* Problem
Only the lines from the start of the data through the line with "C.camera = cam" belong in the copy. Restate them word for word, minus the pictures.

* Data for this task
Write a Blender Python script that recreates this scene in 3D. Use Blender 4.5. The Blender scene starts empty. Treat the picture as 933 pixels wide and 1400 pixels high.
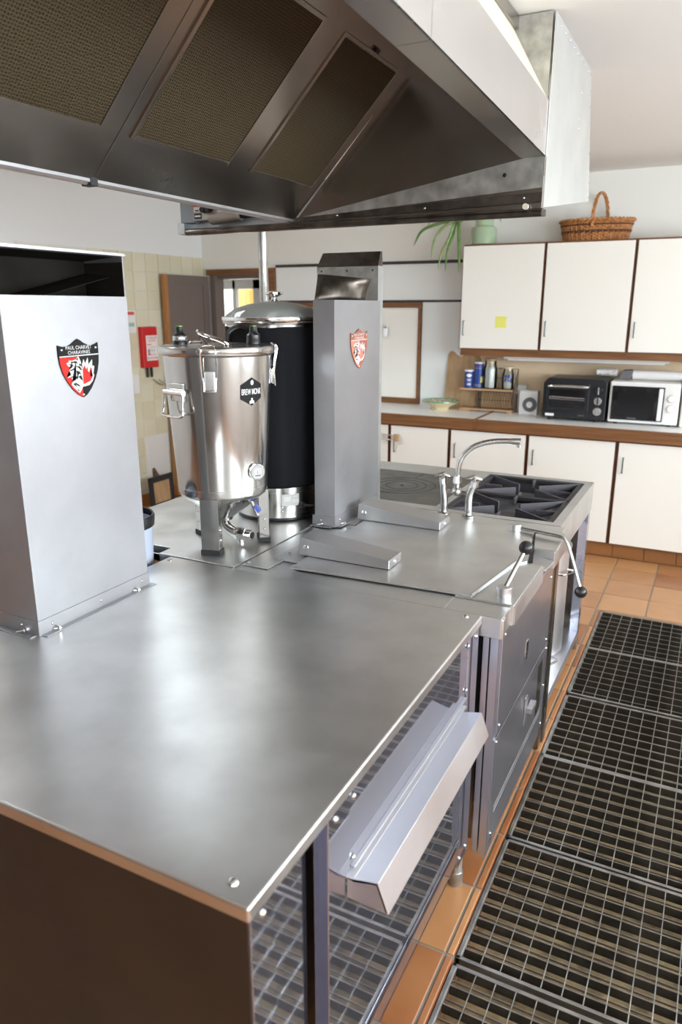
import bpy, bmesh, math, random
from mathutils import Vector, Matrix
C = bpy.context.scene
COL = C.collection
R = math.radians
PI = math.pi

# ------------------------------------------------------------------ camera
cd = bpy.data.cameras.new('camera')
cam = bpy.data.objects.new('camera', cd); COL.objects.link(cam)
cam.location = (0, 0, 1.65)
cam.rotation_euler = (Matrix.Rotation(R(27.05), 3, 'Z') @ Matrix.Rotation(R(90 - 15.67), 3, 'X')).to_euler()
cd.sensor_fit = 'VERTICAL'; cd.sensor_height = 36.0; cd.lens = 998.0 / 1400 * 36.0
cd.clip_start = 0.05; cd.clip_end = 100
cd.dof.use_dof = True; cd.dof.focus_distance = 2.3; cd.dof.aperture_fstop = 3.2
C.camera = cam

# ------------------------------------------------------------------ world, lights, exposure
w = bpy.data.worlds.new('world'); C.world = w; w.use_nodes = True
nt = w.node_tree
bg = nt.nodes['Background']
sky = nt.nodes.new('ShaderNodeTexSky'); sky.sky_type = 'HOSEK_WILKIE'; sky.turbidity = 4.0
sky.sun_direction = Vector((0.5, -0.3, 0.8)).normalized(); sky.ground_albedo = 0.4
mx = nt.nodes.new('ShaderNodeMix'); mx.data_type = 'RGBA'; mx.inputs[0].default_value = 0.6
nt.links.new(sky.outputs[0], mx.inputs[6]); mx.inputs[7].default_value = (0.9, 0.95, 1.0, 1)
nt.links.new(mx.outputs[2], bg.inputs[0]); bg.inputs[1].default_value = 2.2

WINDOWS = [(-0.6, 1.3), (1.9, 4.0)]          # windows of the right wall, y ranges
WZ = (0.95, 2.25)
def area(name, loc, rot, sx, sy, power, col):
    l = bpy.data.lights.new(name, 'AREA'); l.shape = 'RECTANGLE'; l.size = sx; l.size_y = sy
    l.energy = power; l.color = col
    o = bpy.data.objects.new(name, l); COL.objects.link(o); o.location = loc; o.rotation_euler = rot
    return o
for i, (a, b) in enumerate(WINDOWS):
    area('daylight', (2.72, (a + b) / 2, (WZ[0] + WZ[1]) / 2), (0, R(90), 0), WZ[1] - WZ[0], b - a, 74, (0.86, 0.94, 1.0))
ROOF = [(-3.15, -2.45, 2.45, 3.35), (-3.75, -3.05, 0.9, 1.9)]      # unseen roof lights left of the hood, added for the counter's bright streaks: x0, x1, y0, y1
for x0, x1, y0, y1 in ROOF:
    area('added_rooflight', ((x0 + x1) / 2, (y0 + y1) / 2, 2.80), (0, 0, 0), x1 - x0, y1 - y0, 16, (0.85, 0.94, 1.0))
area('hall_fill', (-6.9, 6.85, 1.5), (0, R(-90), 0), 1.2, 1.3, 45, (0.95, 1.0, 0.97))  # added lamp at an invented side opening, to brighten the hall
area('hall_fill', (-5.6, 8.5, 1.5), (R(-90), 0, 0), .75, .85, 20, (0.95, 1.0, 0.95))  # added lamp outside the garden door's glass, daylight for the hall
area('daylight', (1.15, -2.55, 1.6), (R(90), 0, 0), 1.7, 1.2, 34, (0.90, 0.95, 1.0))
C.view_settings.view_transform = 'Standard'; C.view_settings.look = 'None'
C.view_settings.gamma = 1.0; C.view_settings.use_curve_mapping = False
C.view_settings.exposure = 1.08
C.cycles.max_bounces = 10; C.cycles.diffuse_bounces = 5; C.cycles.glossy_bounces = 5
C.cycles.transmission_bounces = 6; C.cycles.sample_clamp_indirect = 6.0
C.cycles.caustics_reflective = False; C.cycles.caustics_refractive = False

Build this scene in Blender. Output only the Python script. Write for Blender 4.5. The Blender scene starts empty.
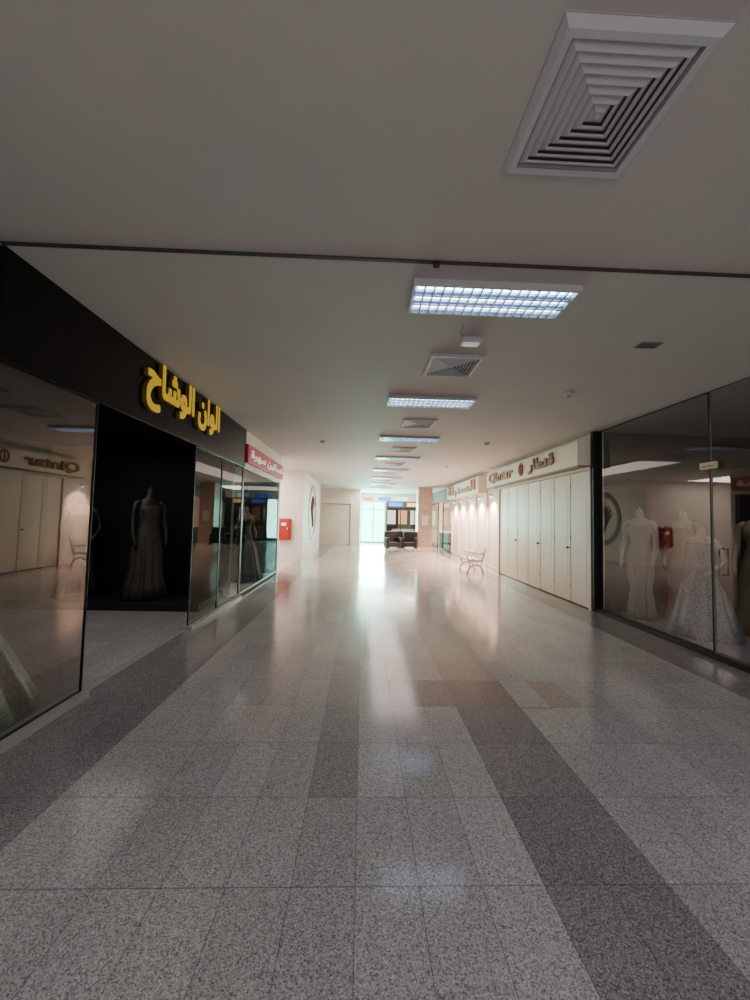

* Task response
Write a Blender Python script that recreates this scene in 3D. Use Blender 4.5. The Blender scene starts empty. Treat the picture as 933 pixels wide and 1400 pixels high.
import bpy, bmesh, math, random
from mathutils import Vector, Matrix
C = bpy.context.scene
COL = C.collection
R = math.radians
PI = math.pi

# ------------------------------------------------------------------ camera
cd = bpy.data.cameras.new('camera')
cam = bpy.data.objects.new('camera', cd); COL.objects.link(cam)
cam.location = (0, 0, 1.65)
cam.rotation_euler = (Matrix.Rotation(R(27.05), 3, 'Z') @ Matrix.Rotation(R(90 - 15.67), 3, 'X')).to_euler()
cd.sensor_fit = 'VERTICAL'; cd.sensor_height = 36.0; cd.lens = 998.0 / 1400 * 36.0
cd.clip_start = 0.05; cd.clip_end = 100
cd.dof.use_dof = True; cd.dof.focus_distance = 2.3; cd.dof.aperture_fstop = 3.2
C.camera = cam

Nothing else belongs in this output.